Anyone looking at Greece’s recent battle with its creditors would have wondered what became of national democracy. A radical but democratically elected government was forced into an impossible position during bailout negotiations with foreign institutions, the likely result being the collapse of that government. As 2011 demonstrated, when the technocrats Mario Monti and Lucas Papademos were imposed on Italy and Greece respectively, democratic governments who don’t comply can be ejected.

But, if we look again at the UK now, the future threat to democracy should also be of concern. In 2010, under cover of austerity cuts it became clear that the real intention of the first Cameron government was to cut back the UK State and with it, democratic accountability. Cuts to local and central government, linked to marketization, out-sourcing and privatization, were the tried and tested routes. All the building blocks were put in place for future full-scale privatization of higher education, the NHS, the justice system and schools. When the not so small matter of European membership is decided, the alpha testing period will be over and privatizations will be rolled out. Each of these steps has already begun undermining democratic tenets, from diminishing access to legal representation, to a discarding of critical social science education subjects, to large scale outsourcing of public functions to private contractors under opaque deals.

However, that drip of anti-democratic forces, being rolled out under cover of austerity in 2010, has suddenly become a flood in 2015. In recent weeks, it has become clear that the current agenda of the Conservatives is to ruthlessly attack any potential lines of future opposition to its plans and its attempts to win the 2020 election. First has come a budget driven more by a desire to wrong-foot the Labour Party than actually restore the economy. Second, has been the shoddy attempt to slip through EVEL (English Votes for English Laws) without proper debate or via the normal consultation and legislative process. The main aim here is to exclude large numbers of opposition MPs from key parts of the political process. It’s also designed to make any future Labour government or Labour-SNP coalition unworkable.

Third, has come attempts to make strike action almost impossible to carry out and further attacks on a union movement which is a shadow of what it once was. No-one seriously believes the UK union movement can still be held culpable for the UK’s economic failures.
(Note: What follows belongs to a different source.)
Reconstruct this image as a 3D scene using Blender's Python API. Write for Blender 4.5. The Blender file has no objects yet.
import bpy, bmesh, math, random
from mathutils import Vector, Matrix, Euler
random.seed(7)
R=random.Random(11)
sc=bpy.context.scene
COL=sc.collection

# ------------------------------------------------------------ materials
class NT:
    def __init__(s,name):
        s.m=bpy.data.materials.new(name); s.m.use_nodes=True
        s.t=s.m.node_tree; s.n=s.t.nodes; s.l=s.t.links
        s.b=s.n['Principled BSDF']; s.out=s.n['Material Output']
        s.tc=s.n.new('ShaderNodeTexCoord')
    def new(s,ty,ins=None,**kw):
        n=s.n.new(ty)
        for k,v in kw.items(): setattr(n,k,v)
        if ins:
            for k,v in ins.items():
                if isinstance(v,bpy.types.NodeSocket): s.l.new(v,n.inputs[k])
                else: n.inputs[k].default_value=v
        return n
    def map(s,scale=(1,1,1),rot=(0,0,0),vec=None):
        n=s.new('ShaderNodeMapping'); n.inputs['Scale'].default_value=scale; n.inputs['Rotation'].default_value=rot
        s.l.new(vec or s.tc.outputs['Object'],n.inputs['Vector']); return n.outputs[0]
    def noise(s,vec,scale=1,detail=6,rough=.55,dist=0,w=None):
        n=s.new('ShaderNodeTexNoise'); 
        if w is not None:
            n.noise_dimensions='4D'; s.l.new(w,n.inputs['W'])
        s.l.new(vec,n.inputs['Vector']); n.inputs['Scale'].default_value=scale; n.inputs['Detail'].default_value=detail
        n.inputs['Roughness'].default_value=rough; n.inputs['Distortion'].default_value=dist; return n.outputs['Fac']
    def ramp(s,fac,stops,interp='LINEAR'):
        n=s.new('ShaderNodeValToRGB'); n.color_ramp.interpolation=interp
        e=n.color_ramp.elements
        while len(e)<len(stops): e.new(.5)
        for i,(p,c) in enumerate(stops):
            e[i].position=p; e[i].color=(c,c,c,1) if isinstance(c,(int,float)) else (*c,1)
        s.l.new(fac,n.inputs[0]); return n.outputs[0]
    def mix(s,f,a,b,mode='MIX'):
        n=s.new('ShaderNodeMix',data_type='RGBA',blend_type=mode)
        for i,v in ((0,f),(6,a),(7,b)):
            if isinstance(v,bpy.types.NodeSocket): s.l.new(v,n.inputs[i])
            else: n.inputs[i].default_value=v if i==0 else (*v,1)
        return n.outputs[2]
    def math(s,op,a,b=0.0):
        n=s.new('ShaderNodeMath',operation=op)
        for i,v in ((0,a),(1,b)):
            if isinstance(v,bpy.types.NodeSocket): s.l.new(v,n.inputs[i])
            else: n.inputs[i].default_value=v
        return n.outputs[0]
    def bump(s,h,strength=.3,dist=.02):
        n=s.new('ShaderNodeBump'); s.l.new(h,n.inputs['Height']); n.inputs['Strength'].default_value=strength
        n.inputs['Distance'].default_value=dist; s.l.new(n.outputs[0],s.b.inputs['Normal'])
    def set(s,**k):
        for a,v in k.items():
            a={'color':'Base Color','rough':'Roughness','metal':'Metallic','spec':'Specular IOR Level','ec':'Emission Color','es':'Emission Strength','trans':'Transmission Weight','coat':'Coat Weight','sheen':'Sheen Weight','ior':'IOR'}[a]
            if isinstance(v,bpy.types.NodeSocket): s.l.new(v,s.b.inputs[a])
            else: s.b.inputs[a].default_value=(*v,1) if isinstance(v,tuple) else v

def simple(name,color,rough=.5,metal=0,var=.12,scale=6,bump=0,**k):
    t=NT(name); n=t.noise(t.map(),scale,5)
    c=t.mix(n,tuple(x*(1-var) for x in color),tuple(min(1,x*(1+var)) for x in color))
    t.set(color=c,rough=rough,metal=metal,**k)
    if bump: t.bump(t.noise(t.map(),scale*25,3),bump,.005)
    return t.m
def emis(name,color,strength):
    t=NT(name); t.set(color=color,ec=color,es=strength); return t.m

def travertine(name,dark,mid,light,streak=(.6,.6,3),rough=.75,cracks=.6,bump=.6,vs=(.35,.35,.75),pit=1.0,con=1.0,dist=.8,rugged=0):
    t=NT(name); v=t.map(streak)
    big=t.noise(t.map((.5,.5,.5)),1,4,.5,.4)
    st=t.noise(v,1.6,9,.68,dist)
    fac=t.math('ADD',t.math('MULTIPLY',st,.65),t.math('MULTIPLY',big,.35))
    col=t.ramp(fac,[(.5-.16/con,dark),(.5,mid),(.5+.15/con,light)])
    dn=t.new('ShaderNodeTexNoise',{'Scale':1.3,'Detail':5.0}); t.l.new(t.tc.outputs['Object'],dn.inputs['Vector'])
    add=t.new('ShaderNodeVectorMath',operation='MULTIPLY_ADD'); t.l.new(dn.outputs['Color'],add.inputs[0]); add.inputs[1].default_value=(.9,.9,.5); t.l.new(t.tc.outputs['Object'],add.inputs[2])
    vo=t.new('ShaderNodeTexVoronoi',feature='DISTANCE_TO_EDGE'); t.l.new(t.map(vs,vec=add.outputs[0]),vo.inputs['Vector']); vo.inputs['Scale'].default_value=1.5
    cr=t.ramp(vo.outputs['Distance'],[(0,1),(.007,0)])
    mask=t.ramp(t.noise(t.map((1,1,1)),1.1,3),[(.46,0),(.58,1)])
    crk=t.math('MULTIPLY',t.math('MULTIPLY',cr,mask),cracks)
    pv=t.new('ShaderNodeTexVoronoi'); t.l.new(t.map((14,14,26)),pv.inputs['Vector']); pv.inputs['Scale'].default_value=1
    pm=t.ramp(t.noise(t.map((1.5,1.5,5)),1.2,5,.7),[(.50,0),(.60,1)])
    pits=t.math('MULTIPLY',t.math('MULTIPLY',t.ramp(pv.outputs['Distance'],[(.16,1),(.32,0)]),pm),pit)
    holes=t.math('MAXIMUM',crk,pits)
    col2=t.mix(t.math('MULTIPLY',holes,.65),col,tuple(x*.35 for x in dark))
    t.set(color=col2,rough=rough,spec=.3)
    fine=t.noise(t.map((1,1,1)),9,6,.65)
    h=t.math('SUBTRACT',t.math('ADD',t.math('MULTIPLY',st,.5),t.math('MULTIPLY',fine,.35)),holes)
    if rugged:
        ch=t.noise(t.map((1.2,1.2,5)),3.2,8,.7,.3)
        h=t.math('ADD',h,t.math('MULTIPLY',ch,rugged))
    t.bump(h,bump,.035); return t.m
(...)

And slipped into these proposals comes an important change to the union political levy that will greatly cut back Labour Party income. Like EVEL, such an issue of party funding has always been debated more openly, rather than being shoved into another bill.

Last of all comes the attack on the BBC. The BBC is no supporter of the left. Despite the endless complaints of Conservative MPs and the right-wing press, studies of BBC news usually find it is naturally more supportive of the market and establishment agenda. But, at the same time, the BBC does not fall into line with the UK print media, 80% of which is rabidly pro-Tory, and even more so now than at the height of the Thatcher years. If the BBC can be cut back, privatized and backed into a small corner, even ordinary centre views (let alone centre-left ones) will be even further diminished. Perhaps we should be asking what ruse do the Conservatives have in mind for legally dispensing with the Guardian, Daily Mirror and the Trews?

All this is happening in a balmy summer period, when many have already gone on holiday, and the Labour Party remains leaderless. None of this is coincidence. And while Labour is trying to find itself, and suntans are being cultivated, the means of future opposition are being shut down in every direction. We are in the midst of a far right coup. The Greek and British cases may be very different but both leave one wondering how free-market financiers and technocrats are undermining the democratic process. In Greece they are operating from outside the country. In the UK they are working directly inside Westminster.